Your instructions. Print the lines of the listing below verbatim from its first line through the line bearing "boards', 'litter', kind='stuff')". Any pictures are to be omitted.

Data section.
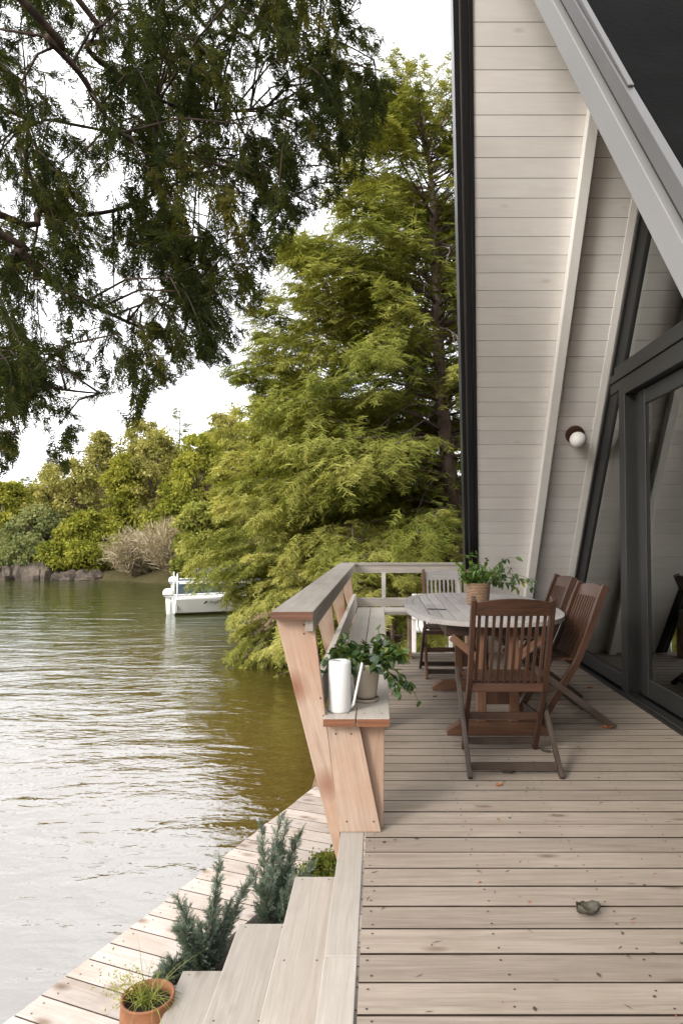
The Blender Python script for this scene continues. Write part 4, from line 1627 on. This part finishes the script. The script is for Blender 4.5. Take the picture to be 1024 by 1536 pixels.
# needles, specks and leaf crumbs over the boards
lt = MB()
for k in range(330):
    x_, y_ = RNG.uniform(-.05, 1.95), 1.6 + 6.0 * RNG.uniform(0, 1) ** 1.3
    if k % 4 == 0: x_ = RNG.uniform(.55, 1.9)
    a = RNG.uniform(0, PI)
    if k % 3: ln, wd_ = RNG.uniform(.006, .022), RNG.uniform(.0012, .0022)
    else: ln, wd_ = RNG.uniform(.005, .013), RNG.uniform(.003, .007)
    ux, uy = math.cos(a) * ln, math.sin(a) * ln
    vx, vy = -math.sin(a) * wd_, math.cos(a) * wd_
    lt.add([(x_ - ux, y_ - uy, .0022), (x_ + vx, y_ + vy, .0035), (x_ + ux, y_ + uy, .0022), (x_ - vx, y_ - vy, .0026)], [[0, 3, 2, 1]], mi=int(RNG.uniform(0, 1) < .25))
tag(lt.build('leaf_litter', [M['leafbrown'], M['leaforange']]), 'fine needles and leaf crumbs scattered over the deck boards', 'litter', kind='stuff')

# ------------------------------------------------------------------ white garden chair on the bank behind the deck
gz = ground_z(.68, 9.4)
gd = thing('garden_chair', 'low white slatted garden chair on the brown bank behind the deck', 'chair', (.68, 9.4, gz))
gt = -.05
for k in range(5):
    q = MB(); q.bx(.45 + k * .085, .52 + k * .085, 9.05, 9.5, gt + .1, gt + .125); q.build('seat_slat', M['white'], gd, .004)
for k in range(5):
    q = MB(); q.sweep([(.485 + k * .085, 9.5, gt + .12), (.485 + k * .085, 9.72, gt + .55)], (1, 0, 0), .07, .02); q.build('back_slat', M['white'], gd, .004)
for x_ in (.42, .9):
    q = MB(); q.bx(x_, x_ + .05, 9.0, 9.06, gz - .1, gt + .28); q.build('leg', M['white'], gd, .004)
    q = MB(); q.bx(x_ - .02, x_ + .07, 8.97, 9.6, gt + .28, gt + .3); q.build('arm', M['white'], gd, .004)
    q = MB(); q.bx(x_, x_ + .04, 9.5, 9.56, gz - .1, gt + .28); q.build('leg', M['white'], gd, .004)

# ------------------------------------------------------------------ boats
def hull_mesh(L_, B_, H_, n=15):
    """open aluminium hull, stern at x=0, bow at x=L"""
    V, F = [], []
    prof = 9
    for i in range(n + 1):
        t = i / n
        w_ = B_ / 2 * (1 - max(0, (t - .45) / .55) ** 2.2) * (.94 + .06 * min(1, t * 4))
        sheer = H_ * (1 + .22 * t * t)
        keel = H_ * .5 * max(0, (t - .72) / .28) ** 2
        for k in range(prof):
            u = k / (prof - 1) * 2 - 1
            a = abs(u)
            yy2 = w_ * (a / .45 * .62 if a < .45 else .62 + (a - .45) / .55 * .38) * (1 if u >= 0 else -1)
            zz2 = keel + (sheer - keel) * (0.10 * a / .45 if a < .45 else .10 + (a - .45) / .55 * .90)
            V.append((t * L_, yy2, zz2))
    for i in range(n):
        for k in range(prof - 1):
            a = i * prof + k
            F.append([a, a + prof, a + prof + 1, a + 1])
    F.append(list(range(prof)))
    return V, F


def boat(name, label, loc, rz, L_, B_, H_, hullm, canopy=False, text=None, motor=True, roll=0, rails=False):
    b_ = thing(name, label, 'boat', loc, rz)
    O = Vector(loc)

    def mk(nm, mb, mat, par=b_, bev=0):
        # meshes are built in the boat's own frame
        for i in range(len(mb.v)): mb.v[i] = mb.v[i] + O
        return mb.build(nm, mat, par, bev)
    V, F = hull_mesh(L_, B_, H_)
    q = MB(); q.add(V, F)
    hl = mk('hull', q, hullm)
    s_ = hl.modifiers.new('thickness', 'SOLIDIFY'); s_.thickness = .04
    # gunwale
    for sg in (-1, 1):
        pts = [Vector(V[i * 9 + (8 if sg > 0 else 0)]) for i in range(16)]
        q = MB(); q.tube(pts, .03, 6); mk('gunwale', q, M['alu'])
    for sg in (-1, 1):
        lo_ = [Vector(V[i * 9 + (6 if sg > 0 else 2)]) for i in range(16)]
        q = MB(); q.tube([p + Vector((0, sg * .012, 0)) for p in lo_], .016, 5); mk('spray_rail', q, M['alu'])
    for t in (.25, .55):
        q = MB(); q.bx(L_ * t, L_ * t + .28, -B_ * .44, B_ * .44, H_ * .62, H_ * .72); mk('bench_seat', q, M['alu'], b_, .01)
    if motor:
        q = MB()
        prof_ = [(-.3, .5), (-.36, .58), (-.35, .7), (-.27, .77), (-.1, .77), (-.03, .7), (-.03, .54), (-.08, .48)]
        q.prism([(x_, -.11, z_ * 1.0) for x_, z_ in prof_], (0, .22, 0))
        mo = mk('outboard_motor', q, M['boat_white'], b_, .05)
        q = MB(); q.prism([(-.27, -.045, .48), (-.12, -.045, .48), (-.13, -.045, -.1), (-.23, -.045, -.16)], (0, .09, 0)); mk('motor_leg', q, M['boat_white'], mo, .02)
        q = MB(); q.prism([(-.46, -.05, -.12), (-.1, -.05, -.08), (-.12, -.05, -.3), (-.3, -.05, -.34), (-.44, -.05, -.22)], (0, .1, 0)); mk('gearcase', q, M['boat_white'], mo, .02)
        q = MB(); q.bx(-.362, -.04, -.113, .113, .56, .58); mk('cowl_stripe', q, M['dark_plastic'], mo)
    if rails:
        for (x0, x1) in ((.02, .02), (L_ * .62, L_ * .8)):
            for sg in (-1, 1):
                q = MB(); q.tube([(x0, sg * B_ * .4, H_ * .2), (x1, sg * B_ * .4, H_ + .75)], .022, 6); mk('rail_post', q, M['boat_white'])
    if canopy:
        q = MB()
        n = 10
        V, F = [], []
        for i in range(n + 1):
            t = i / n
            for j in range(7):
                u = j / 6 * 2 - 1
                V.append((L_ * (.12 + .72 * t), u * B_ * .52, H_ + .34 + .2 * math.sin(PI * min(1, .12 + t * .86)) * (1 - .45 * u * u) + (0 if j not in (0, 6) else -.1)))
        for i in range(n):
            for j in range(6):
                a = i * 7 + j
                F.append([a, a + 7, a + 8, a + 1])
        q.add(V, F, smooth=True)
        co = mk('canopy', q, M['canvas'])
        s_ = co.modifiers.new('thickness', 'SOLIDIFY'); s_.thickness = .03
        for t in (.2, .5, .78):
            for sg in (-1, 1):
                q = MB(); q.tube([(L_ * t, sg * B_ * .46, H_), (L_ * (t + .05), sg * B_ * .46, H_ + .4)], .02, 6); mk('canopy_pole', q, M['alu'])
        q = MB()
        for sg in (-1, 1):
            q.bx(.05, L_ * .55, sg * (B_ / 2 + .012), sg * (B_ / 2 + .03), H_ * .88, H_ * 1.02)
        mk('rub_rail', q, M['boat_white'])
    if text:
        cu = bpy.data.curves.new('lettering', 'FONT')
        cu.body = text
        cu.size = .115
        cu.extrude = .004
        cu.materials.append(M['dark_plastic'])
        to = bpy.data.objects.new('lettering', cu)
        COL.objects.link(to)
        bpy.context.view_layer.update()
        tm = bpy.data.meshes.new_from_object(to)
        bpy.data.objects.remove(to)
        to = bpy.data.objects.new('lettering', tm)
        COL.objects.link(to)
        to.parent = b_
        to.location = (.95, -B_ / 2 - .022, H_ * .66)
        to.rotation_euler = (PI / 2 - .04, 0, 0)
        to.scale = (1.0, 1.0, 1)
        q = MB(); q.prism([(.76, -B_ / 2 - .014, H_ * .62), (.9, -B_ / 2 - .014, H_ * .74), (.86, -B_ / 2 - .014, H_ * .86), (.8, -B_ / 2 - .014, H_ * .76)], (0, -.008, 0)); mk('emblem', q, M['dark_plastic'])
    return b_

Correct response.
The Blender Python script for this scene continues. Write part 4, from line 1627 on. This part finishes the script. The script is for Blender 4.5. Take the picture to be 1024 by 1536 pixels.
# needles, specks and leaf crumbs over the boards
lt = MB()
for k in range(330):
    x_, y_ = RNG.uniform(-.05, 1.95), 1.6 + 6.0 * RNG.uniform(0, 1) ** 1.3
    if k % 4 == 0: x_ = RNG.uniform(.55, 1.9)
    a = RNG.uniform(0, PI)
    if k % 3: ln, wd_ = RNG.uniform(.006, .022), RNG.uniform(.0012, .0022)
    else: ln, wd_ = RNG.uniform(.005, .013), RNG.uniform(.003, .007)
    ux, uy = math.cos(a) * ln, math.sin(a) * ln
    vx, vy = -math.sin(a) * wd_, math.cos(a) * wd_
    lt.add([(x_ - ux, y_ - uy, .0022), (x_ + vx, y_ + vy, .0035), (x_ + ux, y_ + uy, .0022), (x_ - vx, y_ - vy, .0026)], [[0, 3, 2, 1]], mi=int(RNG.uniform(0, 1) < .25))
tag(lt.build('leaf_litter', [M['leafbrown'], M['leaforange']]), 'fine needles and leaf crumbs scattered over the deck boards', 'litter', kind='stuff')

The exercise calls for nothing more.